• Given task: All lines from the line containing "o = bb(lat, 'lattice_scales', M['lattice_dim'" up to and including the last line of the listing below should be echoed exactly; no other lines belong in the response.

◇ ◇ ◇

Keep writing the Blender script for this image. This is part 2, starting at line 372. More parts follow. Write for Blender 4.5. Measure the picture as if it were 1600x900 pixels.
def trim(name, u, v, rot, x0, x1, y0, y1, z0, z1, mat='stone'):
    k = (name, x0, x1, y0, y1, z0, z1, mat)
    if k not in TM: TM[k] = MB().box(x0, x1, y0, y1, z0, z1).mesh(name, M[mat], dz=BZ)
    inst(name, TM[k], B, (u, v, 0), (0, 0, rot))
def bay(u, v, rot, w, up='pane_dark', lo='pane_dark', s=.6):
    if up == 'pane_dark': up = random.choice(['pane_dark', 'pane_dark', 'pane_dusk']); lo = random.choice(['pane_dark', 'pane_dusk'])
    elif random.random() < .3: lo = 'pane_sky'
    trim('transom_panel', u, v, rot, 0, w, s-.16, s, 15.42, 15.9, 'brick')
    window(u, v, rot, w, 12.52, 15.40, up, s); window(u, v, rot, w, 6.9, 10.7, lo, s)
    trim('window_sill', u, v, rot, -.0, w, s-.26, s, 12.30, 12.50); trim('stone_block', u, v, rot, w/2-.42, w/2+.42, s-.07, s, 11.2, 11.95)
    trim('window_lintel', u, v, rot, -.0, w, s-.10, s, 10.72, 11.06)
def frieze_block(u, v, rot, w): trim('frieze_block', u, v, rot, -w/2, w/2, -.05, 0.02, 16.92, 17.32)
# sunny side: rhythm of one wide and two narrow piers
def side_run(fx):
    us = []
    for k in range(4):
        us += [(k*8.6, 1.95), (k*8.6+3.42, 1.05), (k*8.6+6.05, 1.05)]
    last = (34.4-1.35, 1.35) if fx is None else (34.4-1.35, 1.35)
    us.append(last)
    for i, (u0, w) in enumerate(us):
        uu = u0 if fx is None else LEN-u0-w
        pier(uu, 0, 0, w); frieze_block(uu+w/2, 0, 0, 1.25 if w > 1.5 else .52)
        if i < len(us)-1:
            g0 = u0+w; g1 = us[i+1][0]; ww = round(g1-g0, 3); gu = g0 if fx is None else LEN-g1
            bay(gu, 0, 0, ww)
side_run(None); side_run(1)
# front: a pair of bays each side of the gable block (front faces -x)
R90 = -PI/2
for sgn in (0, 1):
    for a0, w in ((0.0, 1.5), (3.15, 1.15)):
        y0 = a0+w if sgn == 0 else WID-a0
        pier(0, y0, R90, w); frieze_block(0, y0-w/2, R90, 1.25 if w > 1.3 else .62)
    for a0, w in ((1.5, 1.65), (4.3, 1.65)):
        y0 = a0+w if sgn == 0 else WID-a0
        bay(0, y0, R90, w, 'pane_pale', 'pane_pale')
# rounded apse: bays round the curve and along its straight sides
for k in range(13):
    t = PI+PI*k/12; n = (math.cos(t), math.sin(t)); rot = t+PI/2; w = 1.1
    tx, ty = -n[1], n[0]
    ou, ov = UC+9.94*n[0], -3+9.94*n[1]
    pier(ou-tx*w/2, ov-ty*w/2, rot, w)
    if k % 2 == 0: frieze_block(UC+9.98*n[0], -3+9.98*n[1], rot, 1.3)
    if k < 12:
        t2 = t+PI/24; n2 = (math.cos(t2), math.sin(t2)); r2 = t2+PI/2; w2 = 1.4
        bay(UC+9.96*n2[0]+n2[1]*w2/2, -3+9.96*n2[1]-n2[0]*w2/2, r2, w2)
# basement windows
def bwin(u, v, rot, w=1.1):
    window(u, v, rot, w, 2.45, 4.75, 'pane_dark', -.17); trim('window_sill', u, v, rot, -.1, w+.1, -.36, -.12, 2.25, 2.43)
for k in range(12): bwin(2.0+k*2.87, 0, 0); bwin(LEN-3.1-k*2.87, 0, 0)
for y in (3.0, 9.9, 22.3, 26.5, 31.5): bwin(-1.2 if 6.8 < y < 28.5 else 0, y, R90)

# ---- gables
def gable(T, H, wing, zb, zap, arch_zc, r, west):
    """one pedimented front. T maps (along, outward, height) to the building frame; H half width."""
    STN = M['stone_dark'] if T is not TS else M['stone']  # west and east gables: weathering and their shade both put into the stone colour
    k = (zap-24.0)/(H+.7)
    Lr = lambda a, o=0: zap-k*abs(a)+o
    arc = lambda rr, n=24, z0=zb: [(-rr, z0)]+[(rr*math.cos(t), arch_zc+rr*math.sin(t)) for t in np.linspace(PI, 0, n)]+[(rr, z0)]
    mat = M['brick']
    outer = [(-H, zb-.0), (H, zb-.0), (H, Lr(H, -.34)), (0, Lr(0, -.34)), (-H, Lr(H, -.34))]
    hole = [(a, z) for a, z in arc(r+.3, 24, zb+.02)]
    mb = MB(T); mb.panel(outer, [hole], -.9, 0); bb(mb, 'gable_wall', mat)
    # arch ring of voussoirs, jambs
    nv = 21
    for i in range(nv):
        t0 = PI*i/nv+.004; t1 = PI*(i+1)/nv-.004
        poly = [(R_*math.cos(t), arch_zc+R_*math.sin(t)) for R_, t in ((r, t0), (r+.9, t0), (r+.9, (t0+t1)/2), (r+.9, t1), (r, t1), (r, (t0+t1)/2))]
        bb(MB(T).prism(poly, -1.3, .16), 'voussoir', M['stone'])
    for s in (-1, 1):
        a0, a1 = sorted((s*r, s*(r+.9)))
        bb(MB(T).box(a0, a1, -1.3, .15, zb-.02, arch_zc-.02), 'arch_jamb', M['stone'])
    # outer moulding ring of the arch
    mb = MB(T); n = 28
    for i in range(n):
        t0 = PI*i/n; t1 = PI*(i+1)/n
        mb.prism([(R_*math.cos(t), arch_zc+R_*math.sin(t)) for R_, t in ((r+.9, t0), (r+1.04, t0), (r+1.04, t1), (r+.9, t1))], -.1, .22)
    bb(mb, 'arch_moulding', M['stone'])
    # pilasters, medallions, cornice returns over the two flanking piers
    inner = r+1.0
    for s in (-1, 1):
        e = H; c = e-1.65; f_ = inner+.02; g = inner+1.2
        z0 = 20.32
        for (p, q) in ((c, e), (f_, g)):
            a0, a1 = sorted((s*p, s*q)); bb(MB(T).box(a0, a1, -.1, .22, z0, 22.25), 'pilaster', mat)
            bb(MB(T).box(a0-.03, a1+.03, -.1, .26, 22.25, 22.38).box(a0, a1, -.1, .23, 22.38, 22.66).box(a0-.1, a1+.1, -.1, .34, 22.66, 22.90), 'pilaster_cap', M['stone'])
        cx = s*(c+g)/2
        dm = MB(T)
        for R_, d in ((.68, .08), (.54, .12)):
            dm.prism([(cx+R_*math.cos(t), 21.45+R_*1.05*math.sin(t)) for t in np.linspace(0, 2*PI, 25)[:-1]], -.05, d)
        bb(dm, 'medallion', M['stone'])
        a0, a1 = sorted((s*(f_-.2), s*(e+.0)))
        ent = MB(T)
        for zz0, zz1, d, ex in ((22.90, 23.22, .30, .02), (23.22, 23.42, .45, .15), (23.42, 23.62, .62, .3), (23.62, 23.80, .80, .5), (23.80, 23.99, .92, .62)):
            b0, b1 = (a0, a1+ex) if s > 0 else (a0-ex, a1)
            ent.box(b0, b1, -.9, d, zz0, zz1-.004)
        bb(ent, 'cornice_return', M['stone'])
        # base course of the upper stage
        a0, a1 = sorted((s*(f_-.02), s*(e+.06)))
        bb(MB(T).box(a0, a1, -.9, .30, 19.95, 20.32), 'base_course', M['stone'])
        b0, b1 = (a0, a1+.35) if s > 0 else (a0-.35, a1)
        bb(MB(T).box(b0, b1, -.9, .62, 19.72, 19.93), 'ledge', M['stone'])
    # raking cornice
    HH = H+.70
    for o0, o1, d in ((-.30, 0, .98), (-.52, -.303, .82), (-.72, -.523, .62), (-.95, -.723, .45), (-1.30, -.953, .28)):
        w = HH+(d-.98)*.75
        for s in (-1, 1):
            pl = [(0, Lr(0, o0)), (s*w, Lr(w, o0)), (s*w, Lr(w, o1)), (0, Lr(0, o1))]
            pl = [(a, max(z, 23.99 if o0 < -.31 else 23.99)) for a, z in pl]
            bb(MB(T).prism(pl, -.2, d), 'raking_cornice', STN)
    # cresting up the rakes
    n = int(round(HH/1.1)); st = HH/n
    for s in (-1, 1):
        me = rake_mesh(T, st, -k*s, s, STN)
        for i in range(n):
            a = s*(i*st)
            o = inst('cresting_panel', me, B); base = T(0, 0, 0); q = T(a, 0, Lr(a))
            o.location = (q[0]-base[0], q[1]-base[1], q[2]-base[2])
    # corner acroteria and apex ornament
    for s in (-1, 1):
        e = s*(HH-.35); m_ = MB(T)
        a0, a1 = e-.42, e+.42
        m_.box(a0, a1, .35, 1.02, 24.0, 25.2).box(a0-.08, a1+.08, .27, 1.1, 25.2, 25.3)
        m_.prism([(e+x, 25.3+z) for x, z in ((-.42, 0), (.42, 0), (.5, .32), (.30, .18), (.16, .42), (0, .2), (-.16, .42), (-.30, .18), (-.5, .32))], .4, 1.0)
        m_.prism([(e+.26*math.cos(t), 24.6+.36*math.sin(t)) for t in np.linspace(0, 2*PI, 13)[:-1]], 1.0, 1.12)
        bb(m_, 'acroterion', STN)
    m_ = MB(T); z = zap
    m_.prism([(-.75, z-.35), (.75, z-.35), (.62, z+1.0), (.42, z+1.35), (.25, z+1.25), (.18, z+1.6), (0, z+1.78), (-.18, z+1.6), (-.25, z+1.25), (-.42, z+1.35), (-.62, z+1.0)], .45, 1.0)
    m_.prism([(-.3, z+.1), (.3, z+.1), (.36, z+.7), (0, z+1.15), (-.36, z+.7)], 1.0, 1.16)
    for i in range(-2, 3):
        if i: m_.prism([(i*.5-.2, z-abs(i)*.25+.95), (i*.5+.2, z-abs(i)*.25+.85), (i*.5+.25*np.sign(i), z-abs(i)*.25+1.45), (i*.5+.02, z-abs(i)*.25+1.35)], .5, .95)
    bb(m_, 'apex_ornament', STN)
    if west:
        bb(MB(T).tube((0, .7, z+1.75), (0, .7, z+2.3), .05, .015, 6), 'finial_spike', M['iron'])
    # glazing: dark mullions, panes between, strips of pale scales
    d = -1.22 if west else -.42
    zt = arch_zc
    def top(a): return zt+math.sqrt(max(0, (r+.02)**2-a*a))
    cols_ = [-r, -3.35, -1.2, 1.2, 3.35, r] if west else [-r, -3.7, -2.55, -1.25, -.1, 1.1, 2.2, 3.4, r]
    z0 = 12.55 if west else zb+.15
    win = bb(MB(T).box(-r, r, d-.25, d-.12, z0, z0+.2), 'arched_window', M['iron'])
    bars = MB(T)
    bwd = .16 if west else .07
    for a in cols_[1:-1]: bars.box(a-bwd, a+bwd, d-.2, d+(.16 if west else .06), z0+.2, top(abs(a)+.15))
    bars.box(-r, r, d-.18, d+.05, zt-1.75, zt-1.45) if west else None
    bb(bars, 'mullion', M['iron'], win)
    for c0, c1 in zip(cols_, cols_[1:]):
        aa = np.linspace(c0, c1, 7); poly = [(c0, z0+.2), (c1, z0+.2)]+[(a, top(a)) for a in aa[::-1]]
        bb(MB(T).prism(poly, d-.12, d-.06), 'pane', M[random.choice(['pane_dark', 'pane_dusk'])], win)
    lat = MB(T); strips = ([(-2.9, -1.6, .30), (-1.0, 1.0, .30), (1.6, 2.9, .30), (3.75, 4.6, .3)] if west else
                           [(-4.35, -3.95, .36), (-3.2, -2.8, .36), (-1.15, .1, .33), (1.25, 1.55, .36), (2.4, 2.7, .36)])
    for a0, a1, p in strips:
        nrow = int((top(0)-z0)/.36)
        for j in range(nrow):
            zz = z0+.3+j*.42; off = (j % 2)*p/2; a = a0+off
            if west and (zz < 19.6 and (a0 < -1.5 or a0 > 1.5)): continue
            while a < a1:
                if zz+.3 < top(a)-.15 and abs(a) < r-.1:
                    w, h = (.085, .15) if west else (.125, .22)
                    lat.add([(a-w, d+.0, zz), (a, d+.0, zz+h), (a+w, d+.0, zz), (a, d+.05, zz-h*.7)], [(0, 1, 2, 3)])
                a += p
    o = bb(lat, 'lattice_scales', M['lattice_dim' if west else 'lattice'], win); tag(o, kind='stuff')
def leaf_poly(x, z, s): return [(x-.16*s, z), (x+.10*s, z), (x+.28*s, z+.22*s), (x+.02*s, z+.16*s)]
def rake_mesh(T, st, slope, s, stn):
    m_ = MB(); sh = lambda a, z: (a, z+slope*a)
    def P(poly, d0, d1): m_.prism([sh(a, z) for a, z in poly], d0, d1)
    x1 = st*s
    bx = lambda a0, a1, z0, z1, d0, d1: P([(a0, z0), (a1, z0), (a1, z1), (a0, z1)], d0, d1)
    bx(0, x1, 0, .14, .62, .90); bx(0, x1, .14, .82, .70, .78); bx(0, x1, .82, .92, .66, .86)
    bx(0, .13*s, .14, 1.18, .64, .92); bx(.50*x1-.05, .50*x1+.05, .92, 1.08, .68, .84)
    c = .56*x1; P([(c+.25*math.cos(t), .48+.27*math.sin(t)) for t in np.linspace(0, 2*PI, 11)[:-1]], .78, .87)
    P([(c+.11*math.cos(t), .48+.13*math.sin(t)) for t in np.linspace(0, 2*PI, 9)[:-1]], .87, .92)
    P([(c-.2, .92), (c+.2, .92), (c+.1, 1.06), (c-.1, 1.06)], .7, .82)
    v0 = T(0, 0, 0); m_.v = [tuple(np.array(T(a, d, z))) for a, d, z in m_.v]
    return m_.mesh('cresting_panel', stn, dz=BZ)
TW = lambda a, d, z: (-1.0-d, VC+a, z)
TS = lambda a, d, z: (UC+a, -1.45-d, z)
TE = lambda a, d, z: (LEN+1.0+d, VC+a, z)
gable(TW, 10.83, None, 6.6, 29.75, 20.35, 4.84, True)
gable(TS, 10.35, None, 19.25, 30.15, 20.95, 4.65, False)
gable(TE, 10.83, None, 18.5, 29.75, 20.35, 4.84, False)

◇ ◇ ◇

• Output for this task:
    o = bb(lat, 'lattice_scales', M['lattice_dim' if west else 'lattice'], win); tag(o, kind='stuff')
def leaf_poly(x, z, s): return [(x-.16*s, z), (x+.10*s, z), (x+.28*s, z+.22*s), (x+.02*s, z+.16*s)]
def rake_mesh(T, st, slope, s, stn):
    m_ = MB(); sh = lambda a, z: (a, z+slope*a)
    def P(poly, d0, d1): m_.prism([sh(a, z) for a, z in poly], d0, d1)
    x1 = st*s
    bx = lambda a0, a1, z0, z1, d0, d1: P([(a0, z0), (a1, z0), (a1, z1), (a0, z1)], d0, d1)
    bx(0, x1, 0, .14, .62, .90); bx(0, x1, .14, .82, .70, .78); bx(0, x1, .82, .92, .66, .86)
    bx(0, .13*s, .14, 1.18, .64, .92); bx(.50*x1-.05, .50*x1+.05, .92, 1.08, .68, .84)
    c = .56*x1; P([(c+.25*math.cos(t), .48+.27*math.sin(t)) for t in np.linspace(0, 2*PI, 11)[:-1]], .78, .87)
    P([(c+.11*math.cos(t), .48+.13*math.sin(t)) for t in np.linspace(0, 2*PI, 9)[:-1]], .87, .92)
    P([(c-.2, .92), (c+.2, .92), (c+.1, 1.06), (c-.1, 1.06)], .7, .82)
    v0 = T(0, 0, 0); m_.v = [tuple(np.array(T(a, d, z))) for a, d, z in m_.v]
    return m_.mesh('cresting_panel', stn, dz=BZ)
TW = lambda a, d, z: (-1.0-d, VC+a, z)
TS = lambda a, d, z: (UC+a, -1.45-d, z)
TE = lambda a, d, z: (LEN+1.0+d, VC+a, z)
gable(TW, 10.83, None, 6.6, 29.75, 20.35, 4.84, True)
gable(TS, 10.35, None, 19.25, 30.15, 20.95, 4.65, False)
gable(TE, 10.83, None, 18.5, 29.75, 20.35, 4.84, False)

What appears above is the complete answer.